N-C Central, Fayetteville State, North Carolina A-and-T State and Winston-Salem State universities took part in the video conference.  One of the participants from Fayetteville State set the ground rules.

Fayetteville State University Moderator:  In basic laymen terms – respect each other, what happens here stays here, this is going to be Vegas here for tonight, and don’t snitch on anyone directly.  Everyone understand that?  Okay.

Students at N-C Central had to sign-in before participating in the forum. Turns out, students cannot join a sorority or fraternity these days without attending such a workshop.

Kevin Jones is Assistant Dean of Students at N-C Central. He says students need to understand the seriousness of hazing.

Kevin Jones:  It could be one incident and it could be a loss of a life.  And it could be more serious in one incident than it could in 20 of somebody asking somebody to wash a car or something like that. You know?  What you’re trying to do is have people to have a different thought process about what it is that they are trying to accomplish so they don’t feel the need to carry out those behaviors.   

Jones says in his year and a half at the university, he has gotten several hazing complaints, but nothing has warranted expelling a student from school or calling the police.

Jim Harper is Chairman of the History Department at N-C Central.  He and Jones are members of Omega Psi Phi Fraternity Incorporated.  Harper says when the "Devine Nine" black sororities and fraternities banned pledging, students took their rituals underground which he says has likely led to much abuse.  Harper says universities will soon be unable and un-willing to afford these organizations on campus.

Jim Harper:  As a result of so many hazing incidents insurance companies are charging higher for their rates, you know, to insure Greek letter organizations.  If this continues and they keep paying out, it’s going to be a situation where all of the rates go up to the point where we are un-insurable.  It’s just like having your regular car policy.  If you keep having accidents, you’re going to be uninsured.

During one part of the video conference students broke into groups to decide if a role-play situation was considered hazing or not.

It went like this - three young men preparing to join a fraternity were told it was the organization's tradition for them to design bricks to honor the group's founders.  And it had to be done by 7am in the morning.  Turns out the three men’s schedules didn’t work out for them to get together to perform the task until 2am, leaving only a few hours to get the job done.  Are the men being hazed?
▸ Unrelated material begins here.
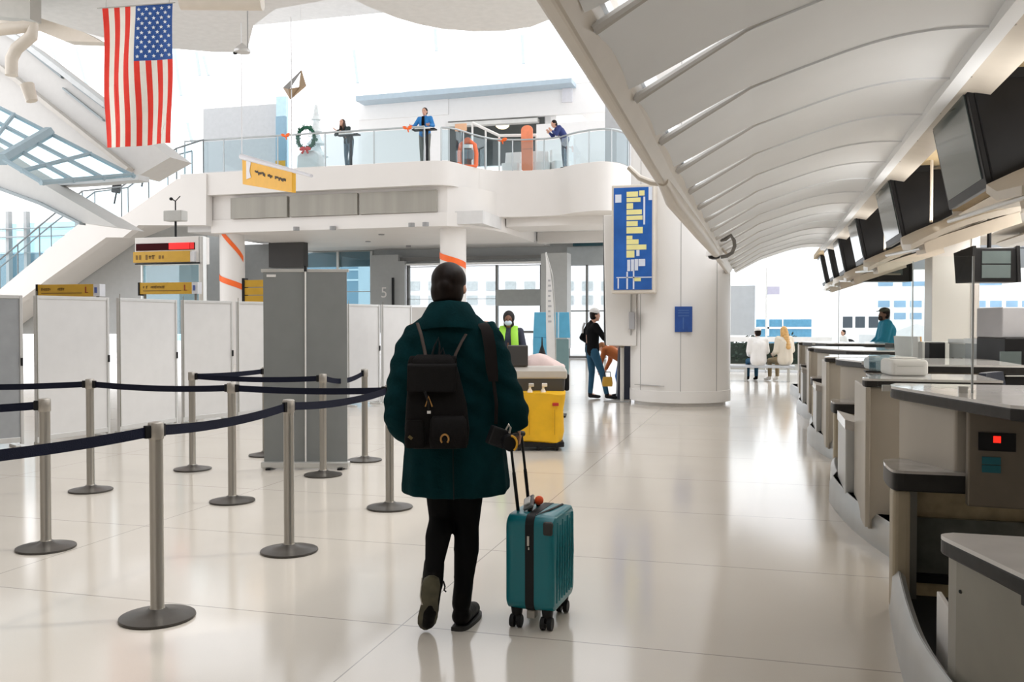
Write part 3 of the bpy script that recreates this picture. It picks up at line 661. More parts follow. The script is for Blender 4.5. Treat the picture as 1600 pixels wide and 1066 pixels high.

Earl Monroe:  I don’t believe it’s hazing just for the simple fact that they needed to get the bricks build. 

Alex Jones:  You should have known ahead of time before joining the organization that you wanted to join that it was a tradition that you had to do it. 

Mike Jones:  No, I agree with both of them.  It’s not hazing you can always say no, you can always say no. And you knew what the tradition was, so I don’t think that’s hazing at all.

Earl Monroe, Alex Jones and Mike Jones may be right.  Organizers didn’t have a set answer.  But they don’t want students to be blinded by tradition when it comes to deciding what’s right and wrong.